Ce jour-là, il découvre vraiment l’impact humain de ce qu’il est en train de vivre.

Le dernier soir : une poterie, un signe, un clin d’œil de maman

La veille du dernier marathon, Alban refuse les invitations et décide de faire “toc-toc” une dernière fois. Par hasard, il entre dans une grande poterie familiale. Sa mère vendait de la vaisselle.
Destin ? Coïncidence ? Petit clin d’œil céleste ?

Il visite l’usine, rencontre Richard, 75 ans, amoureux de son métier.
Et finit… invité à dormir dans la maison familiale, comme dans une BD où chaque étage abrite un morceau de l’histoire.

Le dernier matin, il part avec l’impression d’avoir reçu un cadeau supplémentaire.

Le 72e marathon : la délivrance, les larmes, l’essentiel

À Lauterbourg, point cardinal de l’est, ils sont une centaine à l’attendre, le maire compris.
Son corps lâche presque, mais son histoire, elle, tient debout.

La cagnotte pour la Fondation du Souffle explose : plus de 30 000 € récoltés.
Et dans son discours, Alban pense à une seule personne : sa mère. « Elle était là pendant 72 jours. Évidemment qu’elle était là à l’arrivée. »

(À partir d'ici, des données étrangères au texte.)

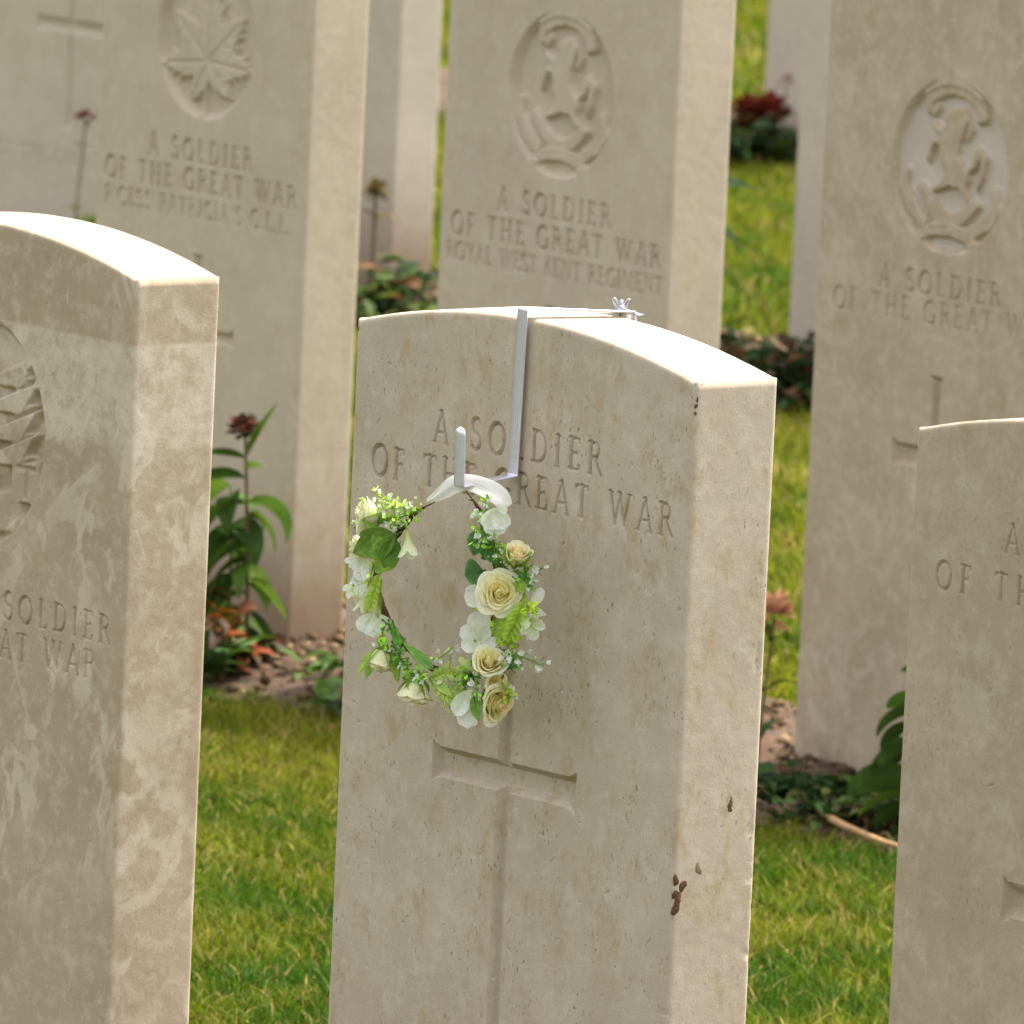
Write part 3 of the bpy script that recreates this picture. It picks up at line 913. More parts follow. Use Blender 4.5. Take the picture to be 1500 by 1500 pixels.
CREAM_O, CREAM_I = np.array((.94, .92, .60)), np.array((.95, .84, .34))
EDGE = np.array((.95, .94, .80))
GREEN, DGREEN, LIME, PALE = np.array((.10, .24, .035)), np.array((.03, .10, .025)), np.array((.48, .66, .09)), np.array((.84, .88, .66))
WHITE = np.array((.95, .95, .94))

def rose(center, axis, size, opn=1.0, seed=0, n_p=26, sep=0, sep_len=.6, inner=CREAM_I, sep_col=(.30, .50, .07)):
    """rose bloom with spiralled petals; axis points out of the bloom"""
    r2 = random.Random(seed)
    M = frame(axis, (0.3, 0.1, 1))
    mb = MB()
    nu, nv = 11, 8
    u = np.linspace(-1, 1, nu)[:, None]; v = np.linspace(0, 1, nv)[None, :]
    for i in range(n_p):
        t = (i / (n_p - 1))
        az = i * 2.39996 + r2.uniform(-.25, .25)
        ha = 1.5 * (1 - t) + .80 * t
        Rc = size * .5 * (.06 + .84 * t ** .95)
        Ht = size * (.40 - .20 * t ** 1.5 * opn) * r2.uniform(.93, 1.07)
        fl = size * (.02 + .10 * opn * t ** 1.5)
        ve = v * (1 - .16 * np.abs(u) ** 2.5)
        lean = (1 - opn) * .35 + .85 * max(0, 1 - t / .38)
        r = Rc * (1 - lean * v) * np.clip(ve, 0.001, 1) ** .45 + fl * ve ** 5
        r = r + size * .030 * np.sin(3.4 * u + az * 3) * ve ** 3 * (0.3 + t) + size * .022 * u * (.4 + t)
        z = -size * .18 + (Ht + size * .18) * ve ** 1.05 - size * .11 * opn * t * np.clip((ve - .78) / .22, 0, 1) ** 2
        z = z + size * .026 * np.sin(4.3 * u + az) * ve ** 4
        a = az + u * ha
        P = np.stack([r * np.cos(a), r * np.sin(a), z + 0 * a], -1).reshape(-1, 3)
        base = inner * (1 - t ** 1.6) + CREAM_O * t ** 1.6
        e = np.clip((ve - .62) / .38, 0, 1)[..., None] * (.10 + .75 * t ** 1.3)
        col = base[None, None, :] * (1 - e) + EDGE[None, None, :] * e
        col = col * (1 - .0 * v[..., None]) * np.ones((nu, nv, 1))
        mb.add(np.asarray(center) + P @ M.T, gridq(nu, nv), None, col.reshape(-1, 3))
    # tight spiral heart
    hu = np.linspace(0, 2 * np.pi, 28, endpoint=False)[:, None]; hv = np.linspace(0, 1, 12)[None, :]
    hr = size * .125 * np.sin(np.pi * (.12 + .86 * hv)) ** .8 * (1 + .16 * np.sin(2 * hu + hv * 9) + .08 * np.sin(3 * hu - hv * 7))
    hz_ = size * (.02 + .37 * hv + .012 * np.sin(2 * hu + hv * 9))
    P = np.stack([hr * np.cos(hu), hr * np.sin(hu), hz_ + 0 * hu], -1).reshape(-1, 3)
    mb.add(np.asarray(center) + P @ M.T, gridq(28, 12, True), None, inner * .5 + CREAM_O * .5)
    o = mb.build('rose', M_PETAL, wreath)
    sb = MB()
    for k in range(sep):
        az = k * 2 * math.pi / sep + r2.uniform(-.3, .3)
        rd = M[:, 0] * math.cos(az) + M[:, 1] * math.sin(az)
        p0 = np.asarray(center) - M[:, 2] * size * .24
        dd = M[:, 2] * .9 + rd * .75
        sb.add(*sheet(p0, dd, rd * 1 - M[:, 2] * .8, size * sep_len, size * .40, np.array(sep_col) * .75, np.array(sep_col), .5, -.10, 'leaf', seed=k))
    if sep:
        tube(sb, [np.asarray(center) - M[:, 2] * size * .42, np.asarray(center) - M[:, 2] * size * .16], [size * .05, size * .16], np.array(sep_col) * .8, 8)
        sb.build('sepals', M_FLEAF, o)
    return o

def blossom(center, axis, petals, seed=0, name='white_blossom', c0=PALE, c1=WHITE, wd=.8, cup=.35, curl=.18):
    """loose white blossom; petals: list of (angle deg clockwise from up as sketched, length px, spread 0..1)"""
    mb = MB()
    ax = unit(axis)
    r = unit(np.cross(UP, -ax)) if abs(ax @ UP) < .95 else np.array([1., 0, 0])
    up = np.cross(-ax, r) * -1
    up = unit(UP - ax * (UP @ ax)); r = np.cross(up, ax)
    for k, (ang, ln, spread) in enumerate(petals):
        a = R_(ang)
        d = (up * math.cos(a) + r * math.sin(a)) * spread + ax * (1 - spread)
        L = ln / KPX
        mb.add(*sheet(np.asarray(center), d, ax, L, L * wd, c0, c1, cup, curl * (.6 + .4 * (k % 2)), 'oval', ruff=.03, seed=seed + k, n=9, nw=8))
    return mb.build(name, M_PETAL, wreath)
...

Ce qu’il restera : une France qui ouvre ses portes, et un homme qui s’est rouvert au monde

Au bout du chemin, Alban a compris deux choses :

  1. On avance rarement seul.
    Les autres nous portent, nous nourrissent, nous poussent quand on en a besoin.

  2. Mais pour accepter l’aide des autres, il faut d’abord aller bien soi-même.
    Comme les masques à oxygène dans l’avion : on commence par mettre le sien.

Ce défi n’était pas sportif.
C’était une quête.
Une histoire de deuil, de rencontres, d’humanité, de signes qu’on choisit de voir.

Une histoire de France, tout simplement.
Une France qui, chaque soir, a répondu à un simple toc-toc-toc.